The remedial strategy at this site was to actively treat the on-site groundwater plume using pump and treat with air stripping, and to allow natural attenuation to reduce contaminant levels in the off-site portion of the plume to levels below the MCLs. The pump and treat system operated continuously from June 1994 to March 2001. In March 2001, the system was discontinued due to the discovery of a layer of Light Non-Aqueous Phase Liquid (LNAPL) in one of the monitoring wells. The water surface in the re-injection tank in the pump and treat building had developed an apparent oily film. Results of analyses indicate that the LNAPL is most likely weathered lean oil and is most likely drainage of residual product from the pore spaces in the deep unsaturated zone during a period of low groundwater levels at the site. The pump and treat system has not been restarted. Quarterly groundwater monitoring continues at the site and has indicated that contaminant concentrations have decreased but remain above cleanup goals.

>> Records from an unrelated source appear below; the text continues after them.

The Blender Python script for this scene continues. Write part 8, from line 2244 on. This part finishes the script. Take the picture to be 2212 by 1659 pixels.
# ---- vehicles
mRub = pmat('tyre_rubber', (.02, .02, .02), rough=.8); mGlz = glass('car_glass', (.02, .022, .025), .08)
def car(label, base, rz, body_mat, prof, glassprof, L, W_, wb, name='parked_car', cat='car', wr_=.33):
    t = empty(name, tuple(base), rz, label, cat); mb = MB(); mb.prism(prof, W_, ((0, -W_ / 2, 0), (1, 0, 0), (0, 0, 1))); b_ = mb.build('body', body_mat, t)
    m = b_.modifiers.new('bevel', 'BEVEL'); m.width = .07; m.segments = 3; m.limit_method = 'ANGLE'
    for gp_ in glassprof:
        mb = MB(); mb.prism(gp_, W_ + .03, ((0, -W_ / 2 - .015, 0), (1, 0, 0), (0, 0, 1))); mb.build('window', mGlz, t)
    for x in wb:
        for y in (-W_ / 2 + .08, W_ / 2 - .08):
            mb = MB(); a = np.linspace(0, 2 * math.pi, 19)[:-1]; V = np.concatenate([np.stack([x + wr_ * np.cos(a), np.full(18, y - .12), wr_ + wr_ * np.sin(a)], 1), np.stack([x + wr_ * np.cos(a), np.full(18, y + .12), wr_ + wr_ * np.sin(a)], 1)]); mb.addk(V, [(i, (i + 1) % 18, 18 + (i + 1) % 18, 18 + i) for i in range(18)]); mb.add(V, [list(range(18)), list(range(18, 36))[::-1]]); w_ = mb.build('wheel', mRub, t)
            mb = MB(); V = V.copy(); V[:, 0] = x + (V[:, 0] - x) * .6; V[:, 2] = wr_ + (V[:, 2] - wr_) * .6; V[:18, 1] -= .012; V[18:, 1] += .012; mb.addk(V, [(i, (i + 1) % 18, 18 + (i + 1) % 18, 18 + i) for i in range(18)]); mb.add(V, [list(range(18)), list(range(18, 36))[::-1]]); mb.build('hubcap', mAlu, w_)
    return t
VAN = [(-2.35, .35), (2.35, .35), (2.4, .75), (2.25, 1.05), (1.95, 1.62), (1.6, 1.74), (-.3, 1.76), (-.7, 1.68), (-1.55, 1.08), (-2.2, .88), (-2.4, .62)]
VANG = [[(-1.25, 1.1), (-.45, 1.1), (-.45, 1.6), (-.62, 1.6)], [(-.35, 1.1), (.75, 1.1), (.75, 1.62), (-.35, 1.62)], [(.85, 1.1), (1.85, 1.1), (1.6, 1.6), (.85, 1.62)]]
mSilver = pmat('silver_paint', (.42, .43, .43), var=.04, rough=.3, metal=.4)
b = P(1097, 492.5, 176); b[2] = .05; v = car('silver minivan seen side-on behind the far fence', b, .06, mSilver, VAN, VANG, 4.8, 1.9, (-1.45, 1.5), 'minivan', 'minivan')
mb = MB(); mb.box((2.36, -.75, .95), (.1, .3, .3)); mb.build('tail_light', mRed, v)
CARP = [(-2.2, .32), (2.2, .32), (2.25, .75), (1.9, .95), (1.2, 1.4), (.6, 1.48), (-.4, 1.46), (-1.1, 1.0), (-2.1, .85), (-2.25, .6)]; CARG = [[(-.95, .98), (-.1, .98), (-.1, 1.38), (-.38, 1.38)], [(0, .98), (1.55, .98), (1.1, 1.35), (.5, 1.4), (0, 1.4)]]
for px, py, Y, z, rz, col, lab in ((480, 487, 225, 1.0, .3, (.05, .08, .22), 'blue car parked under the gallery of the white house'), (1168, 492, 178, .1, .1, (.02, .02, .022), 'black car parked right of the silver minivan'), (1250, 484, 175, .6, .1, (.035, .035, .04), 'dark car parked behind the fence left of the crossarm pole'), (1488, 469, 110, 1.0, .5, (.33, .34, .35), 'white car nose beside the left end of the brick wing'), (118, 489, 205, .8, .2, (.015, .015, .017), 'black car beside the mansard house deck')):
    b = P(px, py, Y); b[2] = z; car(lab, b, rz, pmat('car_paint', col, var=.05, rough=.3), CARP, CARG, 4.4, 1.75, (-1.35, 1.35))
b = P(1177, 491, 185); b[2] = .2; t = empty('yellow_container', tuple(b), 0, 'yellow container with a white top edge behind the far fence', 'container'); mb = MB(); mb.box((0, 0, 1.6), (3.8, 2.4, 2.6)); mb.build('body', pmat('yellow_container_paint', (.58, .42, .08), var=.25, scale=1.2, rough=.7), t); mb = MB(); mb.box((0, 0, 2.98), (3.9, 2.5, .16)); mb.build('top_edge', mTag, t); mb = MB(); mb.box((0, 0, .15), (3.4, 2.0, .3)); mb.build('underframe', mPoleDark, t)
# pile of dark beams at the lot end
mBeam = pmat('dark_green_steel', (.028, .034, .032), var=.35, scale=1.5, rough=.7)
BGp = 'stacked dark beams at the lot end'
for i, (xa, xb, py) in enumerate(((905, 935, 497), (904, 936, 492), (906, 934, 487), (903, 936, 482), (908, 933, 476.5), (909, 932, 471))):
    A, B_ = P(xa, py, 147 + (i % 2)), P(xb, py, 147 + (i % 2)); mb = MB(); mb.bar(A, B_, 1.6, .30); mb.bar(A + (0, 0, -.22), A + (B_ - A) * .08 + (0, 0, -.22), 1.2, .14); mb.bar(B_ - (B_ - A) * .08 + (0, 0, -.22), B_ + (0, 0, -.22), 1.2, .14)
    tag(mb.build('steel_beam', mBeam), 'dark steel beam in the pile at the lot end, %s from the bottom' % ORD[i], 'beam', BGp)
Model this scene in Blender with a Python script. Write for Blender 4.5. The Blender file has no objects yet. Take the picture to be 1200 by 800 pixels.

A five-year review was conducted in September 2004 and indicated that PCE concentrations remain above cleanup goals. However, the review found that, "The remedy as implemented is currently protective of human health and the environment." The review recommends that the site implements institutional controls on groundwater use and continues the groundwater monitoring program.

A five-year review is scheduled to take place in August 2009.